I am currently using a PC (OS13.2 32bit) as gateway to the internet. It’s also offers DHCP and DNS for the LAN (internal). Squid is running for all HTTP requests from the LAN as a transparent proxy. So far so good.
Now I want that every internal HTTP request is taken by Squid and Squid then uses SSL to create an external SSL connection with the requested website. That means inside (LAN) I us simply HTTP and not HTTPS,no SSL. But Squid should turn automatically an internal HTTP into an external HTTPS, which would allow Squid also to act as a cache.
I found the ssl_bump directive in Squid, but all examples use SSL both internal and external. I think that would be overkill for my LAN (family LAN) . Behind the gateway there is absolutly no need to use ssl.
Probably the simplest way is not to do it in Squid but in your web browser. “HTTPS Everywhere” is deployable as a plugin for FF, Chrome (family, including Chromium), Opera and if anyone reading this is running Android. https://www.eff.org/https-everywhere
With this plugin installed, anytime a URL is opened an SSL connection is first attempted, if it fails then falls back to original URL without SSL.

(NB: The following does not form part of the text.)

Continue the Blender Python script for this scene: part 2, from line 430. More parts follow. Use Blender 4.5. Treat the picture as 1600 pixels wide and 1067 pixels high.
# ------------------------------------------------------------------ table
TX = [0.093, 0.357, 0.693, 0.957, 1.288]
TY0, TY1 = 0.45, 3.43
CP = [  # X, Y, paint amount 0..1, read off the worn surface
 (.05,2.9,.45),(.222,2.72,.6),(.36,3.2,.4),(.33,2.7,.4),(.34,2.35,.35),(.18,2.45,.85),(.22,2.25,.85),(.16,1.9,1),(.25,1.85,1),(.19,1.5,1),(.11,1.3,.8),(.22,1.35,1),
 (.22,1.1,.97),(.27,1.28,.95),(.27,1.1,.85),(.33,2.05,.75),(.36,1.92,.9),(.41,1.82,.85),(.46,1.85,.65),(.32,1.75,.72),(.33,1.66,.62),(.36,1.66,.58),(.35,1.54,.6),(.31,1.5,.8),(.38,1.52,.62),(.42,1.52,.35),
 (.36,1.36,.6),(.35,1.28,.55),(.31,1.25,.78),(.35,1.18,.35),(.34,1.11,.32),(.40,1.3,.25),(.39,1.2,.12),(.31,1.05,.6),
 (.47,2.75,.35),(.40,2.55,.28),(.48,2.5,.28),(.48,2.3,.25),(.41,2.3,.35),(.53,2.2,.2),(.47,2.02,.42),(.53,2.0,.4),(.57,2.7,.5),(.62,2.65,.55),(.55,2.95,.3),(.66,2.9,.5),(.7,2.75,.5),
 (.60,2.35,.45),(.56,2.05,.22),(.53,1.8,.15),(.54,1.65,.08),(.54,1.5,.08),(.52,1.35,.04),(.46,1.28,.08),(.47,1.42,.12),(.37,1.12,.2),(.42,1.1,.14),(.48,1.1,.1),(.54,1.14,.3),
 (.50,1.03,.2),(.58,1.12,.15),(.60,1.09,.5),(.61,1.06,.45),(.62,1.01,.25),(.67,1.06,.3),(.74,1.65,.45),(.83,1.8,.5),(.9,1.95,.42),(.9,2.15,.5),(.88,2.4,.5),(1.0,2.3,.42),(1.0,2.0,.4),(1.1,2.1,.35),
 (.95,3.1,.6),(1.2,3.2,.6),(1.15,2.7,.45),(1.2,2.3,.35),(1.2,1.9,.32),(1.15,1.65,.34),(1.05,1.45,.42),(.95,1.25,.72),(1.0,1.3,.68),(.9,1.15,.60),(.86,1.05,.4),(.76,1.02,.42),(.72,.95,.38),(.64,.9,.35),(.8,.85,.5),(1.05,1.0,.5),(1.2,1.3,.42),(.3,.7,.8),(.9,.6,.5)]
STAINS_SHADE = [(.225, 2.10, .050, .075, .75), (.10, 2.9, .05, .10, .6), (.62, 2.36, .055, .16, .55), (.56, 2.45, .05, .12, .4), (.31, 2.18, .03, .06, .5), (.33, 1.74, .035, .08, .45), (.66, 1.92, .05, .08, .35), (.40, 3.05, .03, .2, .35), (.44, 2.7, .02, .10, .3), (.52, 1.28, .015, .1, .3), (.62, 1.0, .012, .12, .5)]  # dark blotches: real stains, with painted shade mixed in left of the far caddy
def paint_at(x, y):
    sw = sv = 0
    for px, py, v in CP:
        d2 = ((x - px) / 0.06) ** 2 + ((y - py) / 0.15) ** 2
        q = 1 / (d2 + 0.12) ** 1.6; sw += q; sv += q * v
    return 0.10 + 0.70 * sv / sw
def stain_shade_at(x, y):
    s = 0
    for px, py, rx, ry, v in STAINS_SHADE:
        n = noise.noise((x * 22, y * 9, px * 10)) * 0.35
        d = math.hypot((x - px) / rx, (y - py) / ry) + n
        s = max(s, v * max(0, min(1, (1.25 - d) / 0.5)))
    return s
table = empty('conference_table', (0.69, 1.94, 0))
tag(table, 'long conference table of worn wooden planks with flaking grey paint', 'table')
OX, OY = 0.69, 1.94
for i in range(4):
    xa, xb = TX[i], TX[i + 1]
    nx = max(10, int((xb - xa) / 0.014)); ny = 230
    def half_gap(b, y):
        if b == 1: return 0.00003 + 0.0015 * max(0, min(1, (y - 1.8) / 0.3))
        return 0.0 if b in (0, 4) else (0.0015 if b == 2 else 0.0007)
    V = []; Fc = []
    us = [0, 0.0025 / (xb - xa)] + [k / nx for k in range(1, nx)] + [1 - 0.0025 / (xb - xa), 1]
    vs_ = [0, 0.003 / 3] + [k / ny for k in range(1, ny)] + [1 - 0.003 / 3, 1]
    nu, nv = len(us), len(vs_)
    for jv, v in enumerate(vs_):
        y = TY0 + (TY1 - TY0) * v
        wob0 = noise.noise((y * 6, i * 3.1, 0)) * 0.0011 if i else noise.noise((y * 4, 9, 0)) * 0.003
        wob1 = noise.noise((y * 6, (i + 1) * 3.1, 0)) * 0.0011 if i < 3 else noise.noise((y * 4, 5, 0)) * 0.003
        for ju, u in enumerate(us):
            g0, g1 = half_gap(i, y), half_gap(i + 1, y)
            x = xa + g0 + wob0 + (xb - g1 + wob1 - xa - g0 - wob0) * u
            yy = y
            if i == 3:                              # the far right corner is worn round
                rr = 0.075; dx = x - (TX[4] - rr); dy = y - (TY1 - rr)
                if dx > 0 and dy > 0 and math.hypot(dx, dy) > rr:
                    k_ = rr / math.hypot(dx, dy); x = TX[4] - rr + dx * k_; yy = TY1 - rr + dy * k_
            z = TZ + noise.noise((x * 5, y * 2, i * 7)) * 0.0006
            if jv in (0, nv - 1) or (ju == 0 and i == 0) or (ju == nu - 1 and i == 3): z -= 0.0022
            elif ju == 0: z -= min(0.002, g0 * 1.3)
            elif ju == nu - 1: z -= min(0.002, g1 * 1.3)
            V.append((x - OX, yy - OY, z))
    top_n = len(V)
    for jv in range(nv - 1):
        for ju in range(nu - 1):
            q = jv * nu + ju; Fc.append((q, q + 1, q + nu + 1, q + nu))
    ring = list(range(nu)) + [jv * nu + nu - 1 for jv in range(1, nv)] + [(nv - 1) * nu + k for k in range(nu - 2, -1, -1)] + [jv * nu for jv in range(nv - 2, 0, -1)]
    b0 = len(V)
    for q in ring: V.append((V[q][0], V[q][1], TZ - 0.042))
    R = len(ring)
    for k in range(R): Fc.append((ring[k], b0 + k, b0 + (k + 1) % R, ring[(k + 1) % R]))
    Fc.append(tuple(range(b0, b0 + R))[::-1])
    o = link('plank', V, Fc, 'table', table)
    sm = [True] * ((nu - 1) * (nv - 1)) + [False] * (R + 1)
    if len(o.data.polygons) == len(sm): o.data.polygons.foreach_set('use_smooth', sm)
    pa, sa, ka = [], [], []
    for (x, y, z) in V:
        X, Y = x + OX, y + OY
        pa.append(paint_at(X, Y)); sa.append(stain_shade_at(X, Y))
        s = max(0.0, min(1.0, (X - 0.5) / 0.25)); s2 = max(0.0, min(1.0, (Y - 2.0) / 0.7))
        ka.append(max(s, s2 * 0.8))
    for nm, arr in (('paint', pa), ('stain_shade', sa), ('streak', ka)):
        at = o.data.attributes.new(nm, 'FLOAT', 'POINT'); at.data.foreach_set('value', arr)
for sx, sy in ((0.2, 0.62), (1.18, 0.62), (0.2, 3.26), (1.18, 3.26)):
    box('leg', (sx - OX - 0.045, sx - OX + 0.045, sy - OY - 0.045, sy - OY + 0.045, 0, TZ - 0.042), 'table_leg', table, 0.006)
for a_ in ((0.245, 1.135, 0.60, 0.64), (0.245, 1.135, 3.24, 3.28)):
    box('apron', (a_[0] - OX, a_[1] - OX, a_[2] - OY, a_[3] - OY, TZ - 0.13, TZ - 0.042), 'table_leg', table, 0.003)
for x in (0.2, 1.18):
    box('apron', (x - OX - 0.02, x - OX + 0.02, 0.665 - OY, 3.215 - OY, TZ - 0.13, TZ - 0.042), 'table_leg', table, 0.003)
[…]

My childen use their tablets (android) at home and they are using HTTP and not HTTPs. As I don’t know how to ensure that the Androids always use HTTPS, I would like to have a proxy in between their tablets and the wild, wild internet which uses HTTPS for everything going outside. Commercial and government criminals are peeping on all our data - so I want to make it as safe as possible. So, frankly said, I feel safer with a proxy than with a direct HTTPS connections.
If the device is a mobile OS like Android, you should look for any such software in that device’s “store.” So, for instance if your Android devices aren’t Kindle, Nook, etc. you should find a “Google Play Store” on your device (even highly modified Android sometimes also include the Play Store).
I would guess on any device or system running any of the OS I described, if you open the link I posted to the EFF, clicking on the appropriate OS logo should take you to the page or store that should install what you want.
If you want to do this in squid, you may need to ask on a squid list. Although I can envision the code required to conditionally try an HTTPS connection before falling back to HTTP (I assume you wouldn’t want to deny any website that was HTTP only), this is the kind of thing where if you created the code yourself it might be easy to overlook some kind of logic… So, if the code already exists somewhere it’d probably be already reliable.
Or, I guess if you might be an enterprising individual you could inspect the EFF plugin code and port it to your squid.